Creating A Font

From Svg wiki

My experience of creating an SVG typeface by hand...

Long, long ago in a galaxy far, far away I used Donald E. Knuth's METAFONT program to create typefaces as free software. The advantage of METAFONT was that someone like me can fool about with it without paying for expensive font-editing software. Too bad this does not apply to the standard font formats like Type1 and TrueType.

For my Alleged Tarot project I was able to knock together an admittedly very simple and very partial font in what amounts to a few evenings' work. Obviously something developed like this is going to be a quirky titling face, unsuited to continuous text, so I still use Helvetica comma Arial comma Sans hyphen Serif for the detailed text.

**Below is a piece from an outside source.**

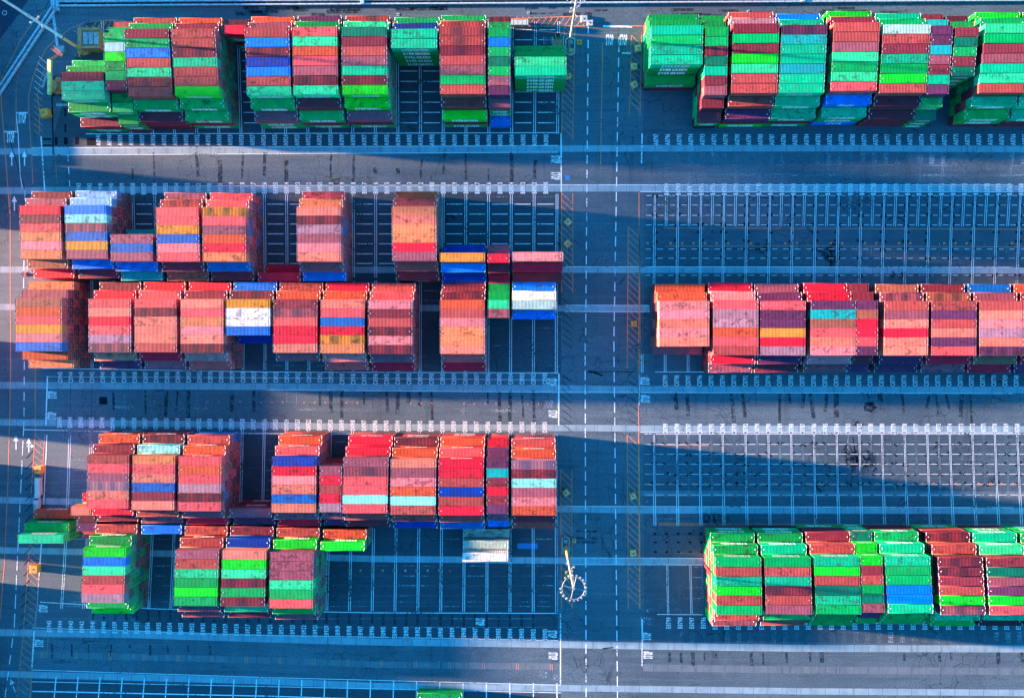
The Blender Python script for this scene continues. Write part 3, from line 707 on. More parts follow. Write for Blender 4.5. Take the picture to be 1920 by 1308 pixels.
# every stack as read off the photograph: zoom window, length, left/right edges of the full-height rows at their first and
# last row, tiers, roofs from top to bottom; then the lower rows behind and in front (colour + tier), and the walls below the front row
Z = {1:(0,0,.2604), 2:(440,0,.1988), 3:(720,0,.2604), 4:(1180,0,.1988), 5:(1540,0,.1988), 6:(20,340,.1771), 7:(340,340,.1875), 8:(700,340,.214),
     9:(0,510,.1875), 10:(330,510,.1875), 11:(660,510,.2292), 12:(1180,510,.198), 13:(1540,510,.198), 14:(0,780,.1835), 15:(320,780,.1875), 16:(620,780,.25),
     17:(0,960,.1835), 18:(300,960,.21875), 19:(1180,960,.198), 20:(1540,960,.198), 21:(700,1020,.2865)}
BAYS = [
 # block, window, length, (xl,xr,y) first, (xl,xr,y) last, tiers, rows, behind, in front, walls under the front row
 ('A',1,40,(437,743,518),(447,752,720),5,"M A A","E4 G3","E4 M2","M E E E"),
 ('A',1,20,(742,895,235),(765,912,650),5,"G c L E G M","G4 D3","E4 G4 E3","E E M"),
 ('A',1,40,(893,1213,207),(925,1240,697),5,"M G B D N D' D","E4 D3","G4 M3","M M M"),
 ('A',1,40,(1230,1545,207),(1260,1580,690),5,"D D M' A D D L","M4 Q3","G4 G3","E M G"),
 ('A',1,20,(1617,1765,180),(1617,1765,245),4,"R","Z3","","M E M"),
 ('A',2,40,(90,513,262),(118,528,905),5,"D B M' V B D N","W4 Q3","G4 W3","W G G"),
 ('A',2,40,(540,965,254),(553,975,897),5,"S N Q S W M' N","E4 X3","M4 G3","E M G"),
 ('A',2,40,(1003,1435,254),(1015,1440,895),5,"T M D W A M' L","N4 D'3","L4 W3","W M G"),
 ('A',3,40,(52,382,207),(50,382,350),5,"A A","V'4 G3","","E E E E E"),
 ('A',3,40,(398,728,190),(405,730,680),5,"D' D' M' D W G D","D'4 G3","D'4 L3","L M G"),
 ('A',3,20,(750,910,198),(750,908,685),5,"E B G T G W X","G4 M'3","W4 B1","B"),
 ('A',3,45,(940,1312,410),(942,1315,545),5,"N A","E4 G3","","E E E E E"),
 ('AR',4,45,(208,697,240),(200,690,612),5,"A G A A","E4 E3","E2","E M"),
 ('AR',4,20,(720,937,252),(705,917,900),5,"E G M' T A M W","E4 E3","M4 M3","M E Z"),
 ('AR',4,40,(978,1420,222),(965,1390,882),5,"M G M L N D D","H4 D3","D4 X3","X M L"),
 ('AR',4,40,(1440,1870,235),(1410,1835,880),5,"X' J A A J A A","A4 B3","A4 A3","A M E"),
 ('AR',5,40,(120,557,210),(92,517,862),5,"D D W N G N S","M4 L3","B4 A3","A E B"),
 ('AR',5,40,(588,1035,230),(548,985,880),5,"c D M A E L D","G4 A3","M4 M3","M M M"),
 ('AR',5,20,(1040,1250,238),(1000,1195,890),5,"X X J W M A X","J4 M3","G4 T3","T E E"),
 ('AR',5,20,(1270,1488,255),(1225,1440,720),5,"M T G M T","E4 Z3","","E E E E E"),
 ('AR',5,40,(1550,1990,222),(1485,1910,880),5,"N G M W A N D","G4 L3","A4 E3","E E M"),
 ('AR',5,40,(2010,2450,222),(1940,2370,880),5,"G A D N W A G","G4 L3","A4 A3","A M M"),
 ('B',6,40,(90,522,258),(103,540,820),5,"R M S O K O","W4 M3","F4 R3","R M D"),
 ('B',6,40,(565,1010,252),(592,1025,820),5,"B C W' U Y W","b4 b3","B4 M3","M D M"),
 ('B',6,40,(1055,1500,560),(1055,1500,845),5,"W U W","J2","B4 J3","J M D"),
 ('B',7,40,(-256,165,258),(-245,185,800),5,"S S Y U K S","D'4 W3","M4 F3","F M D"),
 ('B',7,40,(205,640,260),(215,645,800),5,"Y' S W Q R O","S4 S3","U4 M3","M D M"),
 ('B',7,40,(768,1190,910),(768,1190,995),3,"R","R1","","R M D"),
 ('B',7,40,(1150,1590,250),(1155,1595,800),5,"P M' H W K P","O4 S3","W4 B3","B M D"),
 ('B',8,40,(160,548,218),(165,555,697),5,"O P O O R W","D4 Q3","D4 M3","M D M"),
 ('B',8,40,(583,978,622),(583,978,705),5,"Y","V3","B4 V3","V M D"),
 ('B',8,20,(1000,1192,630),(1000,1192,712),5,"R","W4","M4 R3","R M D"),
 ('B',8,45,(1217,1663,615),(1217,1663,700),5,"K","","R4 M3","M D M"),
 ('C',9,45,(152,615,258),(152,618,790),5,"F Q S Y K U","W4 O3","Q4 O3","O M D"),
 ('C',9,40,(885,1305,268),(885,1310,800),5,"S P R S H W'","R4 M3","P4 X3","X M D"),
 ('C',9,40,(1340,1762,267),(1345,1767,800),5,"S M' P P P D","S4 R3","R4 W3","W M D"),
 ('C',10,40,(42,472,270),(45,472,805),5,"P S O K P M'","M4 R3","K4 S3","S M D"),
 ('C',10,40,(500,940,270),(498,938,632),5,"Y I I U","M'4 B3","V2","V M"),
 ('C',10,40,(975,1412,272),(968,1412,805),5,"M W' S R R P","Q4 D3","W4","W M D M"),
 ('C',10,40,(1445,1887,273),(1440,1880,810),5,"P S U R Y' O","Q4 R3","K4 S3","S M D"),
 ('C',11,40,(132,492,228),(130,492,668),5,"K M D M' K M'","S4 D3","W4 R3","R M D"),
 ('C',11,40,(718,1085,227),(720,1085,668),5,"Q D K O O P","M'4 M3","S4 R3","R M D"),
 ('C',11,20,(1110,1286,228),(1112,1286,372),5,"N W","E4 E3","","W E E M E"),
 ('C',11,40,(1310,1672,228),(1310,1672,305),5,"c","I4 B3","B4","B V M V"),
 ('CR',12,45,(283,757,272),(283,757,703),5,"K K P K P","Q4 Q3","W2","W D"),
 ('CR',12,40,(795,1222,263),(797,1222,787),5,"S H H Q S D","K4 R3","R4 W3","W D M"),
 ('CR',12,40,(1245,1668,273),(1240,1668,788),5,"S X X Y R H","X4 W3","X4 M3","M D M"),
 ('CR',13,40,(-96,325,268),(-98,323,788),5,"X J F S P K","R4 R3","K4 W3","W D M"),
 ('CR',13,20,(333,537,268),(330,535,788),5,"X F R R S X","M4 M3","M4 X3","X D M"),
 ('CR',13,40,(600,1018,275),(595,1008,788),5,"D W P R P P","W'4 F3","X4 X3","X D M"),
 ('CR',13,40,(1048,1470,275),(1045,1468,788),5,"D X D P X S","F'4 M3","R4 W3","W D M"),
 ('CR',13,40,(1503,1917,275),(1500,1915,790),5,"D P K H P X'","W4 U3","F4 R3","R D M"),
 ('CR',13,40,(1952,2370,276),(1952,2370,790),5,"D P K H P X'","M4 Q3","R4 X3","X D M"),
 ('D',14,40,(890,1322,395),(888,1305,942),5,"D S W H' P S","M4 Q3","R4 M3","M D M"),
 ('D',14,40,(1352,1790,400),(1345,1775,957),5,"O S P U M P","C4 M'3","D4 W3","W D M"),
 ('D',15,40,(80,507,400),(70,497,948),5,"S Q S H M' S","Q4 D3","W4 R3","R D M"),
 ('D',15,40,(590,1010,920),(590,1010,1008),4,"W","","X3","X D M"),
 ('D',15,40,(1015,1455,407),(1003,1453,963),5,"V R K P U P","S4 Q3","W4 R3","R D M"),
 ('D',15,20,(1493,1712,497),(1483,1702,960),5,"W R D R H","","W4 X3","X D M"),
 ('D',16,40,(93,437,310),(87,420,727),5,"W W' S S C S","R4 R3","D4 M3","M D M"),
 ('D',16,40,(450,792,318),(445,785,738),5,"P W K Q C D","Q4 M'3","D4 V3","V D M"),
 ('D',16,40,(808,1148,320),(808,1147,743),5,"R R D V D R","S4 Q3","D4 U3","U D M"),
 ('D',16,20,(1168,1332,322),(1170,1332,732),5,"X J M R M X","X4 R3","W4 B3","B D M"),
 ('D',16,40,(1355,1693,328),(1360,1692,743),5,"H' M' C W K Q","Q4 D3","M4 D3","D D M"),
 ('E',14,40,(345,765,955),(345,765,1045),1,"Q","","","Q"),
 ('E',14,20,(725,925,918),(725,925,1003),4,"P","R2","M'3 X3 D2","D M"),
 ('E',17,45,(180,645,225),(175,640,312),3,"A","E2","","A E G"),
 ('E',17,40,(855,1287,362),(825,1262,922),5,"L B N D S H","E4 D3","G4 L3","L E M"),
 ('E',14,40,(1450,1850,1110),(1450,1850,1195),3,"B","","","B M D"),
 ('E',18,40,(135,502,322),(112,490,802),5,"W D N E L G","D4 D3","W'4 W'3","W M E"),
 ('E',18,40,(532,912,325),(520,895,805),5,"P L N M' G M'","V4 M3","A4 M3","M E D"),
 ('E',18,40,(945,1315,338),(932,1310,822),5,"W W W N G S","L4 D3","E4 W3","W E M"),
 ('E',18,40,(1378,1752,250),(1378,1752,327),4,"L","Q3","","L M G W"),
 ('E',16,40,(990,1330,1020),(990,1330,1093),3,"I","c2 c1","","I c c"),
 ('ER',19,40,(820,1245,425),(827,1262,970),5,"G D A L D G","E4 E3","D4 W3","W E L"),
 ('ER',19,40,(1280,1717,425),(1298,1732,965),5,"G D A M' D W","A4 E3","G4 D3","D E M"),
 ('ER',20,40,(-66,357,420),(-48,385,965),5,"A L D T A G","D4 M3","E'4 E3","E E M"),
 ('ER',20,20,(370,575,413),(397,603,950),5,"L M D E T W","L4 T3","X4 E3","E E M"),
 ('ER',20,40,(600,1030,415),(637,1062,955),5,"A G G B B A","A4 G3","E4 E3","E E E"),
 ('ER',20,40,(1105,1525,423),(1130,1560,970),5,"M' M' M D L W'","D4 M'3","A4 E3","E E M"),
 ('ER',20,40,(1562,1985,428),(1595,2025,970),5,"M T W X L S","N4 A3","A4 Z3","Z E M"),
 ('ER',20,40,(2025,2450,432),(2055,2480,970),5,"G D A M' D W","Q4 E3","A4 Z3","Z E M"),
 ('F',21,40,(288,582,970),(288,582,1040),1,"E","","","E"),
]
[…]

Writing a font by hand is not all that hard so long as you are not after subtle effects. I deliberately designed the typeface to use shapes easy to describe in SVG path commands. I chose an 18-unit grid instead of the 1000-unit or 2048-unit grids that are more conventionally used; this made the mental arithmetic easier.

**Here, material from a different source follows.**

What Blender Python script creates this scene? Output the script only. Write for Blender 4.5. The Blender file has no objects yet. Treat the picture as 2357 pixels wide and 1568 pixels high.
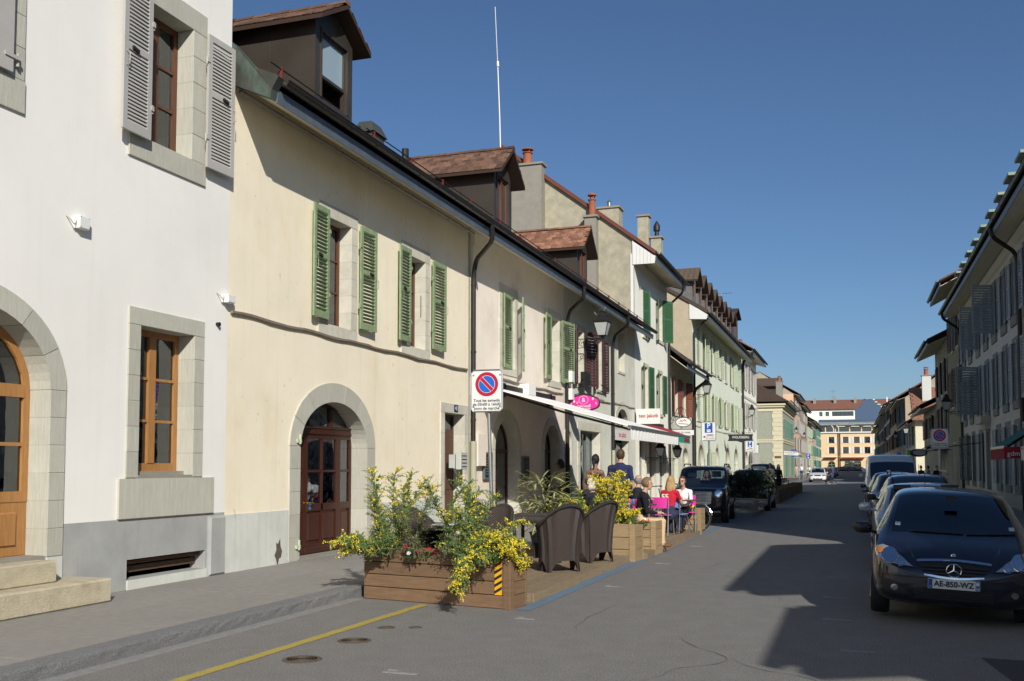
import bpy, math, random
from mathutils import Vector, Matrix
random.seed(7)
R = math.radians
SC = bpy.context.scene
COL = SC.collection

# ---------------------------------------------------------------- camera, sky, sun, exposure
cam_d = bpy.data.cameras.new('camera')
cam = bpy.data.objects.new('camera', cam_d); COL.objects.link(cam)
cam.location = (0, 0, 1.65)
cam.rotation_euler = (R(90 + 3.28), 0, R(18.92))
cam_d.sensor_width = 36.0; cam_d.lens = 36.0 * 2291 / 2357
cam_d.shift_y = 0.0666
cam_d.clip_start = 0.1; cam_d.clip_end = 3000
SC.camera = cam
W = bpy.data.worlds.new("World"); SC.world = W; W.use_nodes = True
wn = W.node_tree; wn.nodes.clear()
SUN = Vector((1.0, -1.45, 1.0)).normalized()
sk = wn.nodes.new('ShaderNodeTexSky'); sk.sky_type = 'NISHITA'; sk.sun_disc = False
sk.sun_elevation = math.asin(SUN.z); sk.sun_rotation = math.atan2(SUN.x, SUN.y)
sk.air_density = 1.0; sk.dust_density = 1.0; sk.ozone_density = 6.5; sk.altitude = 400
bg = wn.nodes.new('ShaderNodeBackground'); bg.inputs['Strength'].default_value = 0.085
wo = wn.nodes.new('ShaderNodeOutputWorld')
wn.links.new(sk.outputs[0], bg.inputs[0]); wn.links.new(bg.outputs[0], wo.inputs[0])
sl = bpy.data.lights.new('sun', 'SUN'); sl.energy = 5.0; sl.angle = R(0.53); sl.color = (1.0, 0.955, 0.885)
so = bpy.data.objects.new('sun', sl); COL.objects.link(so)
so.rotation_euler = SUN.to_track_quat('Z', 'Y').to_euler(); so.location = (30, -40, 60)
vs = SC.view_settings
vs.view_transform = 'Standard'; vs.look = 'None'; vs.gamma = 1; vs.exposure = 0.0; vs.use_curve_mapping = False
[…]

For some letters, such as w and v, working out the coordinates of the points where the diagonals meet was more challenging. In the end I created throwaway Python programs that took various parameters (stroke thickness, width of this and that) and generated the SVG code automatically-something made easier by the use of an XML format rather than some fancy binary format. I could paste the glyph definitions in to an SVG file which exercised the font and get pretty much immediate feedback.

Adobe SVG Viewer does not allow fonts to be stored separately and refered to with font-face elements; as a result, there is a copy of the font in each SVG picture that uses it. This is not a major problem: the typeface is simple and only contains barely enough glyphs to print the names of all the tarot cards, so the space taken up in each file is small (after compression). Also the *-card3.svgz files on the web site are generated automatically from the base SVG file, so this does not impose extra work on me as I edit the graphics. One day I must write a font-subsetting program.